E ao se falar de leveduras e sua máxima expressão cervejeira é necessário mencionar a escola belga como maior expoente de tal vertente. Caso exista um terroir cervejeiro, algo único e inimitável, condicionado por todas as variantes biológicas, geográficas, geológicas e culturais; talvez, seja o terroir belga.
Fechar essa questão parece ser prematuro, todavia, os estilos belgas, principalmente Geueze, Framboise, Kriek e Faro (advindos das Lambic), possuem uma expressividade local tão elementar que as tentativas que existem de tentar reproduzi-los em outras localidades soa como uma piada, de tão longe e tão distinto do original que o resultado da produção cervejeira costuma ser.
A fermentação espontânea própria das Lambic é algo não passível de reprodução, nem fora da Bélgica e, por vezes, nem mesmo em diferentes locais da própria Bélgica. Não são raros os casos em que uma cervejaria precisou se mudar e levou junto o teto, pedaços da parede e dos caibros, e, ainda assim o resultado posterior não foi equivalente ao que se tinha antes. Se podemos acrescentar mais algum detalhe conceitual à noção mais básica de terroir seria a sua irreprodutibilidade técnica em virtude da mudança dos seus fatores elementares.
No mundo cervejeiro, se o lúpulo, a água ou os maltes não são capazes de denotar tamanha expressão local, parece que as leveduras surgem como candidatas a interagir com os demais fatores de microclima para condicionar a produção de um terroir cervejeiro próprio por excelência.
Deve-se fazer a ressalva que nem todas as cervejas belgas são uma expressão fiel do “pretenso” terroir cervejeiro, bem como nem todo vinho branco feito na comuna de Chablis é considerado um Chablis.
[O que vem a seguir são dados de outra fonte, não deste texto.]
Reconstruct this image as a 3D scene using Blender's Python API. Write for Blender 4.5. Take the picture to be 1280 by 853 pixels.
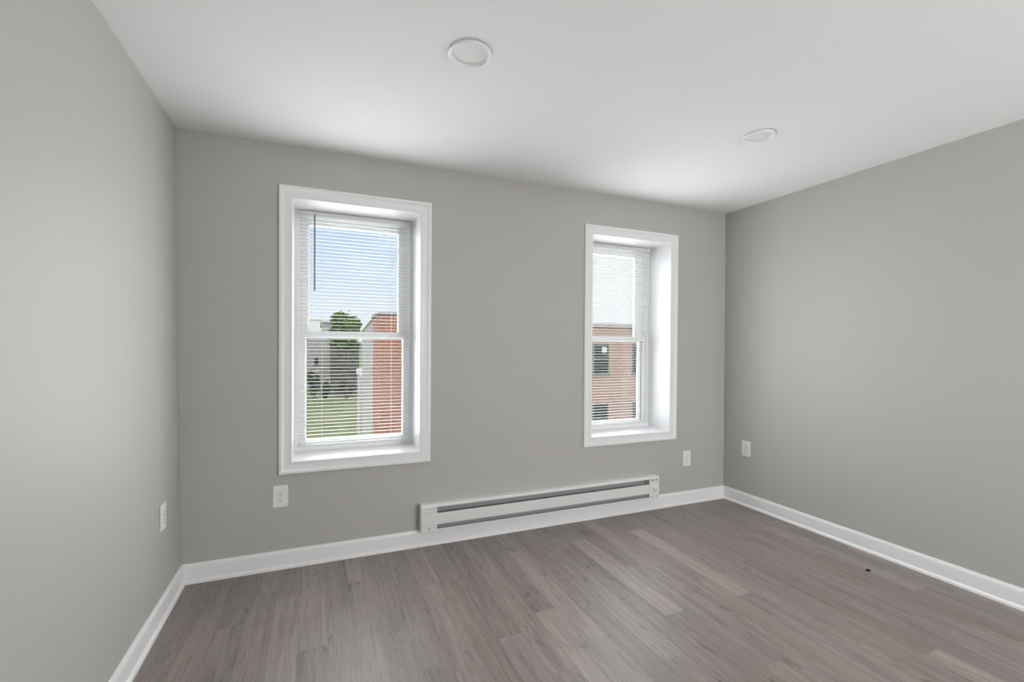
import bpy, bmesh, math, random
from mathutils import Vector, Matrix

for o in list(bpy.data.objects):
    bpy.data.objects.remove(o)
S = bpy.context.scene
COL = S.collection
PI = math.pi

# ------------------------------------------------------------------ camera
W, H = 3.9119, 2.44                     # room width, height (window wall is y = 0, the room is y < 0)
CAM = Vector((0.6724, -2.9715, 1.291))
YAW, PITCH, ROLL, FPX = 0.3976, -0.0107, 0.007, 579.153
fw = Vector((math.sin(YAW)*math.cos(PITCH), math.cos(YAW)*math.cos(PITCH), math.sin(PITCH)))
rt0 = Vector((math.cos(YAW), -math.sin(YAW), 0)); up0 = rt0.cross(fw)
rt = rt0*math.cos(ROLL) + up0*math.sin(ROLL)
up = up0*math.cos(ROLL) - rt0*math.sin(ROLL)
cd = bpy.data.cameras.new('camera'); cam = bpy.data.objects.new('camera', cd); COL.objects.link(cam)
cd.sensor_width = 36; cd.lens = FPX*36/1280; cd.shift_y = 13.16/1280; cd.clip_start = 0.02; cd.clip_end = 500
m = Matrix((rt, up, -fw)).transposed().to_4x4(); m.translation = CAM
cam.matrix_world = m
S.camera = cam

# ------------------------------------------------------------------ sky, lamps, exposure
S.view_settings.view_transform = 'Standard'
S.view_settings.look = 'None'
S.view_settings.gamma = 1
S.view_settings.use_curve_mapping = False
S.view_settings.exposure = 0.0
S.cycles.use_denoising = True
S.cycles.max_bounces = 12
S.cycles.diffuse_bounces = 6
S.cycles.transparent_max_bounces = 12

SKY_LOW, SKY_HIGH = 1.0, 2.5           # brightness near the horizon / of the unseen overcast, raised to light the room
WINDOW_POWER, OPENING_POWER, REVEAL_POWER = 18, 8.5, 3.8                      # lamps added at each of the two windows to brighten room and reveals
REAR_POWER = 58                        # fill lamp added behind the camera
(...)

Quando se levanta a possibilidade de um terroir belga por excelência está se falando de estilos muito peculiares, de cervejas muito delicadas, algo que envolve a microflora de cada cervejaria e sua interação com uma miríade de fatores biológicos e climáticos a influenciar o resultado final.
Saideira
Confesso que eu não seria presunçoso ao ponto de cravar a existência de um terroir belga propriamente dito, até porque a conceituação de terroir é algo que mais beira o encobrimento que o desvelamento daquilo que ele efetivamente é.
Todavia, levantar as possibilidades para se pensar o que poderia ser um terroir cervejeiro por excelência é necessário. Ir além, e se cogitar a definição de terroir a partir dos estilos belgas é algo factível, ainda que não derradeiramente comprovado.
O mistério permanece no ar…
Existe um terroir cervejeiro?
Permito-me o benefício da dúvida.
Música para degustação
Como a definição de terroir perpassa em grande monta a questão do vinho e de sua cultura (que é mais bem desenvolvida, estruturada e pesquisada que a da cerveja, saliente-se), fica como recomendação sonora a música Juices Like Wine, da banda camaleônica suíça Celtic Frost, que apesar de ter começado como Proto-BM, nessa faixa toca uma espécie de Sleazy Rock, ou um Glam Metal despretensioso.
Enfim, “gostoso como vinho”!
Saúde e boas definições de terroir a todos!
[1] Todos são termos de denominação ou de origem para vinhos, em vários países diferentes, ainda que não se confundam com o terroir propriamente dito.